Com tanta sabedoria porque não fizeram no Porto,bancos,seguros, aviação, energias e tudo o que mexe a economia? E assim teriam a sua regionalização independente.
Papalvos!
«Na definição de uma região» Conviria dar lugar à Geografia, como explícito no artigo.
A) Depois da formação em 'micro' geografia com os temas da infantaria num ataque militar, antes do dominio dos mecanizados, logo com distâncias curtas para o objectivo, a uma visão mais espacial a bordo de aviões de lançamentos de pára-quedas no território.
B) Uma aula de Piteira Santos na frequência de História pós PREC-local de Alpedrinha, serra da Gardunha, a delimitar o norte montanha do sul planície alentejana.

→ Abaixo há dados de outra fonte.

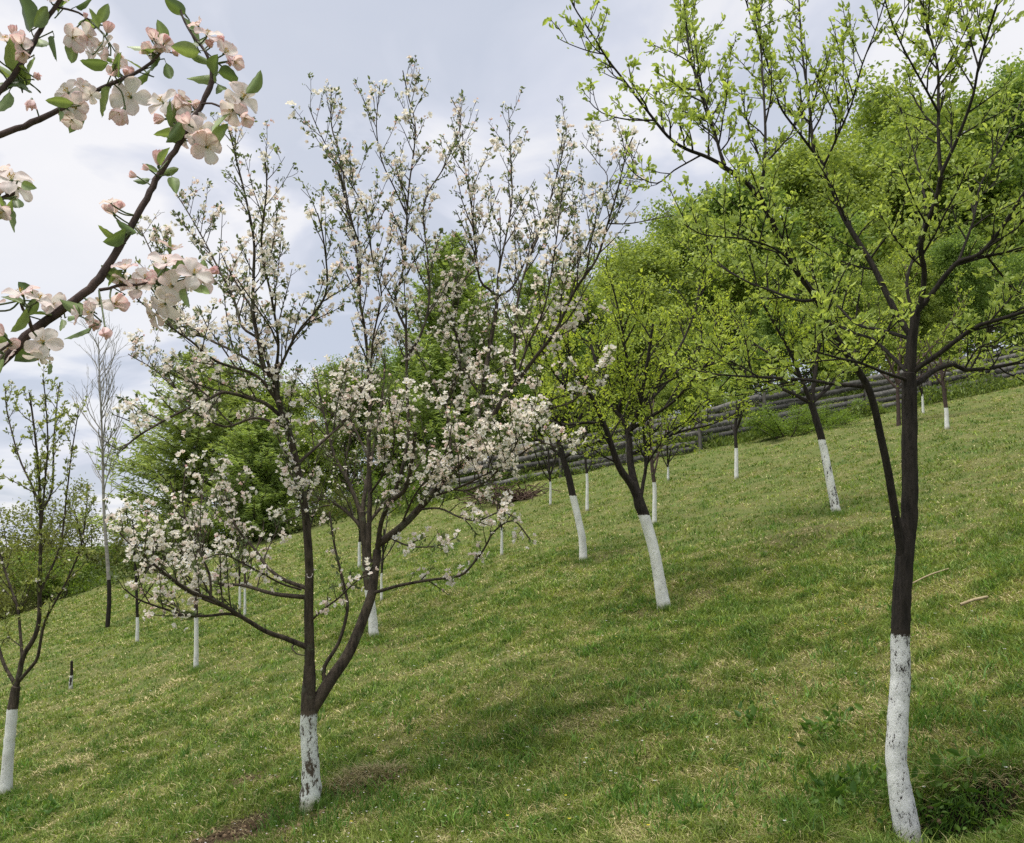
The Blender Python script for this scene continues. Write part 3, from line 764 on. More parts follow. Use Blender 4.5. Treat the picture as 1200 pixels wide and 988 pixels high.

C) Depois, a evolução dominante pelo progresso material, com a forte economia de distâncias e tempo de viagem, hoje impensável ver uma coluna de viaturas pesadas a fazer Lisboa-Santarém-Espinheira-Rio Maior-Batalha-Leiria-Condeixa-Coimbra-Celorico-Trancoso-Pocinho-Torre-Quinta Carvalhal, num percurso de 411 Km. Um dia de viagem interminável.
D) Presos do domínio das mentalidades, essa categoria de evolução lenta, os nossos estimados expert, expertizam ad infinitum.
Com agora constatado no caso Setúbal, russosXucranianos, colapso da Administração Pública?